The ghostwriter behind the memoirs of the Rolling Stones guitarist and David Bailey on difficult subjects, the pain of the 60s and why he’d like to write about a woman next

Since co-writing Keith Richards’s award-winning, bestselling 2010 memoir, Life, James Fox, 75, has become one of Britain’s most successful ghostwriters. He became a journalist at 19, working for the Daily Nation in Kenya and the Drum in South Africa in the 1960s, before exploring culture, politics and celebrity for the Observer, the Sunday Times and Vanity Fair. He has also written two novels: 1982’s White Mischief and 1998’s The Langhorne Sisters. Look Again, his biography with photographer David Bailey, came out last month.

In 2014, the Evening Standard’s Londoner’s Diary called you “the wild man’s ghostwriter of choice”. How does that sit with you?

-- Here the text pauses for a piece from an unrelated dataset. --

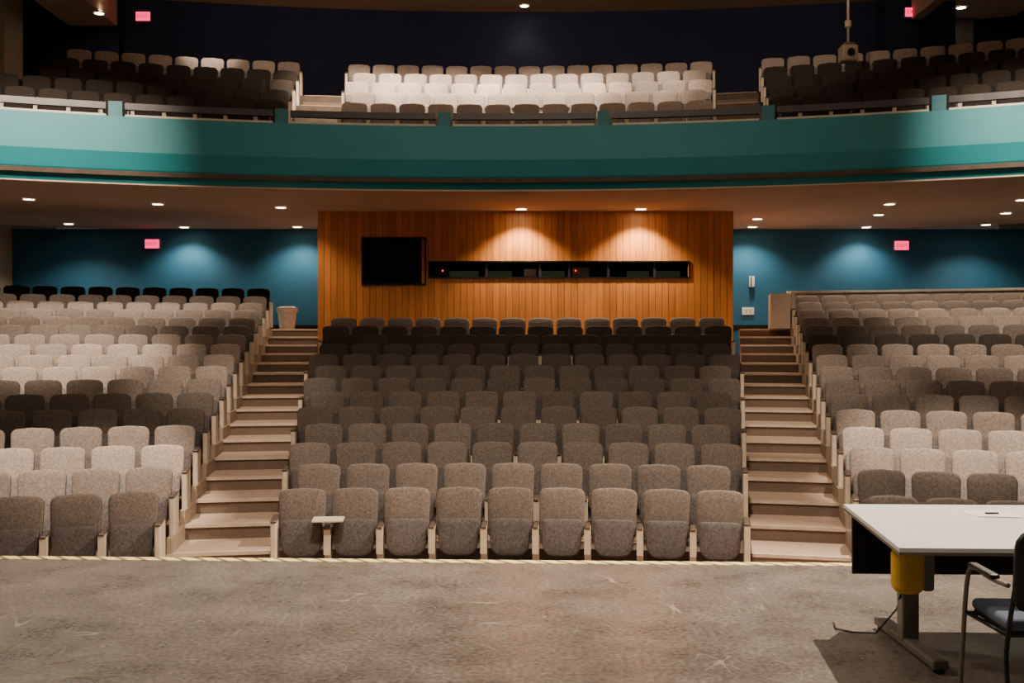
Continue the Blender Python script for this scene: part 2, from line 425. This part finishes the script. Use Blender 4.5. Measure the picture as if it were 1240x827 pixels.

Did they really? I guess that started with Keith, and although I’ve known him now for over 30 years [Fox wrote a profile for the Sunday Times in 1973, the first ever with the guitarist], he actually was a wild man back then. I’d been obsessed with guitar playing since I was 12, so I approached him wanting to speak about that, which worked as a way in. We then became friends, which was quite dangerous at the time, for various reasons.